I knew that I would be waking my parents from a sound sleep. It was past midnight during the week, but I needed their help. My roommate and I had gotten a wild hair to take a drive up into the mountains and visit the cabin I had told him so much about. After midnight. After most clever folks had packed it in. We were still going. So we went, and a couple miles from our destination I hit an icy patch and slid off the road into a tree. My Volkswagen was worse for the wear of a blue spruce. The front right fender having taken the brunt of the collision. We pushed the car back on the road and inspected the damage. My VW looked to have a serious case of Elvis lip, with the passenger side curled up onto the wheel. For a few minutes, we worked with branches and a tire iron to try and repair the crumple zone. When I figured it was drive-able, we decided to abandon our initial destination in favor of turning around and heading home. That's when I head the noise.
It was loud enough that it could be heard over the stereo,which was already turned up, and as I drove back toward civilization, I became more concerned. At the top of Boulder Canyon, I had made up my mind: I really shouldn't be driving this car down a steep, winding road. I pulled over at a gas station and went to the pay phone.
My roommate got out behind me and asked what could possibly be going through my head.
"I'm calling my parents," I announced. This made sense to me. Not so much for my roommate. There was no way that this little accident was going to go down like a minor inconvenience. It was the middle of the night, and the wild hair that had us making the trip in the first place sprang from a series of cocktails, not simple joie ve vivre. We weren't going to get away with this one. Were we?
Here is what I knew: My parents were more invested in my safety than they were in correcting my stupid mistakes. When my father picked up the phone and grumbled at first, "Where are you?" I recounted a benign version of our drive, but the circumstantial evidence was sitting there in a nice neat heap, as large as the pause before he asked, "Do you need me to come and get you?"
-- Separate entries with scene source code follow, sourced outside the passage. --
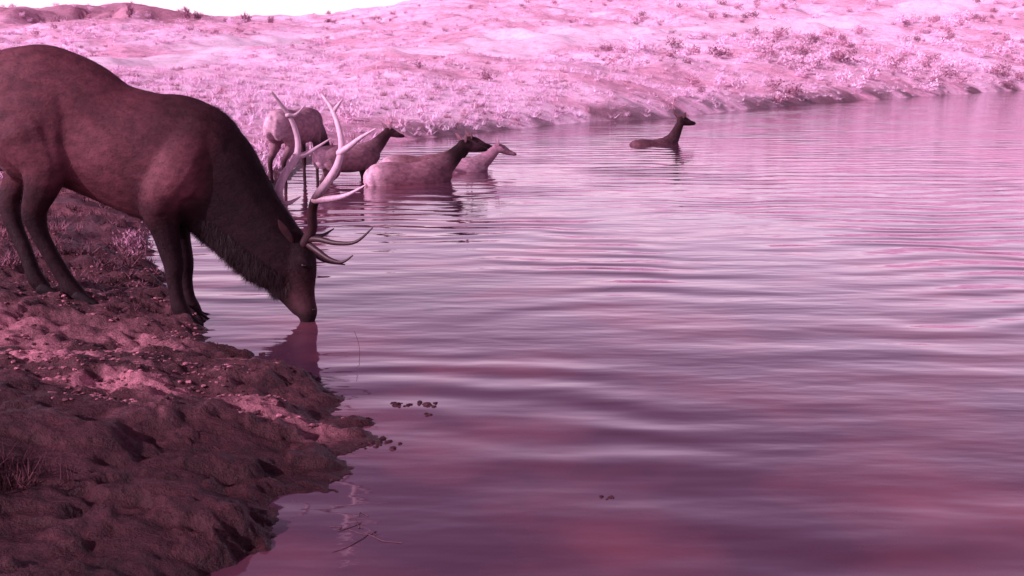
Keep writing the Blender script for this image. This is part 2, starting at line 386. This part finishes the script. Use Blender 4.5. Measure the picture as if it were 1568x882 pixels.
beam([(482,306,6.76),(508,304,6.72),(532,298,6.69),(560,283,6.66)],6,1,[A1,A2,A2])
beam([(520,234,6.65),(535,224,6.62),(553,210,6.6),(575,197,6.58)],5.4,1,[A2,A2])
beam([(510,172,6.71),(516,163,6.72),(524,152,6.7)],4,.9,[A2,A2])
beam([(458,368,7.05),(447,345,7.12),(432,318,7.22),(427,292,7.3),(437,265,7.36),(453,242,7.4),(456,215,7.42),(447,185,7.4),(434,165,7.36),(416,141,7.3)],8.6,2.2,[A0,A1,A2,A2,A2,A2])
beam([(462,364,7.06),(478,362,7.14),(494,360,7.2),(511,350,7.25)],5.2,1,[A0,A0])
beam([(464,372,7.06),(480,388,7.12),(500,400,7.17),(528,405,7.2)],5.2,1,[A0,A0])
beam([(432,312,7.23),(444,310,7.28),(460,301,7.32)],5,1,[A1,A2])
beam([(454,240,7.4),(468,236,7.44),(485,226,7.48),(506,212,7.52)],5.4,1,[A2,A2])
beam([(441,176,7.38),(452,176,7.4),(466,162,7.43)],4.6,.9,[A2,A2])
mesh_obj('antlers',V,F,M_antler,True,C,bull)
def flow(c):
    f=np.tile(np.array([-.75,0,-.55]),(len(c),1))
    nk=sm(-2.15,-1.9,c[:,0])[:,None]
    f=f*(1-nk)+np.array([-.35,0,-1.0])*nk
    up=((c[:,0]>-1.6)&(c[:,2]<.62))[:,None]
    f=np.where(up,np.array([-.1,0,-1.0]),f)
    lg=((c[:,0]<-1.95)&(c[:,2]<.72))[:,None]
    return np.where(lg,np.array([0,0,-1.0]),f)
hair('coat_hair',bb,bc,50000,lambda c:np.full(len(c),.018),.0012,flow,bull,lambda c:c[:,2]>.25)
def neck_sel(c):
    a=np.array(from_pixel(318,345)); b_=np.array(from_pixel(430,455)); ab=b_-a
    t=((c-a)@ab)/(ab@ab); dd=np.linalg.norm(c-(a+np.clip(t,0,1)[:,None]*ab),axis=1)
    return (t>-.1)&(t<.98)&(dd<.17)&(c[:,0]<from_pixel(445,400)[0])
hair('throat_mane',bb,bc,16000,lambda c:.052*(.3+1.4*fbm(c[:,0]/.05,c[:,2]/.05,9,2)),.0012,lambda c:np.tile(np.array([-.35,0,-1.]),(len(c),1)),bull,neck_sel,.5,.4)
def nape_sel(c):
    a=np.array(from_pixel(330,170)); b_=np.array(from_pixel(445,345)); ab=b_-a
    t=((c-a)@ab)/(ab@ab); dd=np.linalg.norm(c-(a+np.clip(t,0,1)[:,None]*ab),axis=1)
    return (t>-.05)&(t<1)&(dd<.16)
hair('nape_mane',bb,bc,6000,lambda c:np.full(len(c),.03),.0014,lambda c:np.tile(np.array([-.3,0,-.8]),(len(c),1)),bull,nape_sel,.45,.3)

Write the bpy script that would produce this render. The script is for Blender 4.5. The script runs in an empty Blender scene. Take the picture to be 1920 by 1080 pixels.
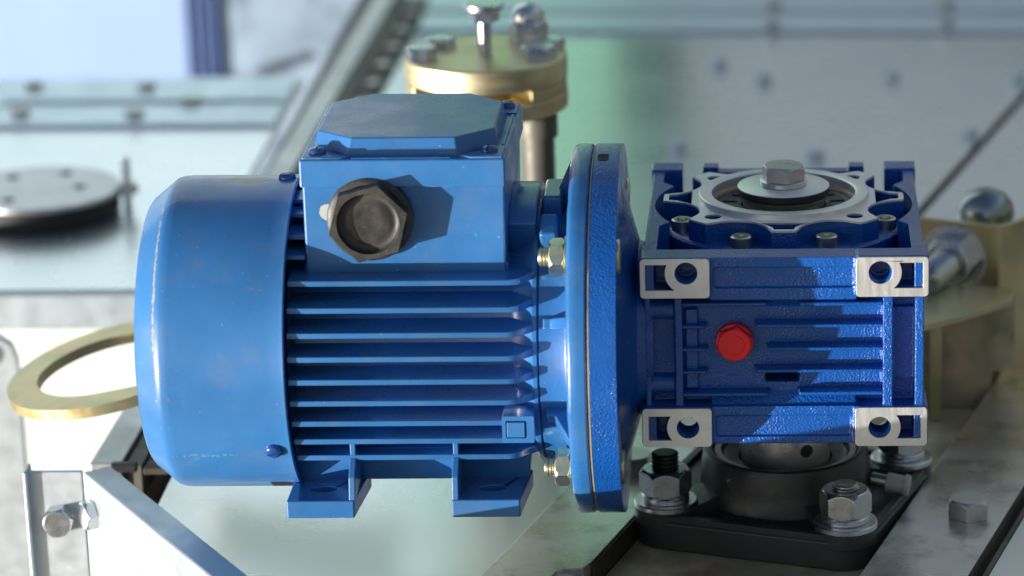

"Yes please," I was as sheepish in my reply but not nearly enough. I know this now because I have received a few of these phone calls from my son now. His have been speeding tickets, and he was a passenger in his roommates truck when it rolled off a road down south of here. I didn't have to go pick him up. I just had to reckon with the reality of the near miss. The way a parent's heart leaps to their throat when a conversation starts, "The good news is I'm okay and," then I am left to try and remember who first suggested that any crash you can walk away from in a good one. Chuck Yeager? And that's what I did to console myself, much in the way I am sure my father talked to himself and my mother as he was pulling on his pants and looking for his shoes in the dark.
And that's when the phone rang again. It was me, calling my father back to tell him my roommate and I had managed to pull the fender up off the wheel in to a yawn instead of a sneer and we would be able to make our way back to town without further incident. "You're sure?" he asked.
"I'm sure." Now I had achieved maximum sheepishness and made the drive home without further incident. Leaving only blue paint on the tree and a memory that would make being a parent of a teenage boy just a little easier.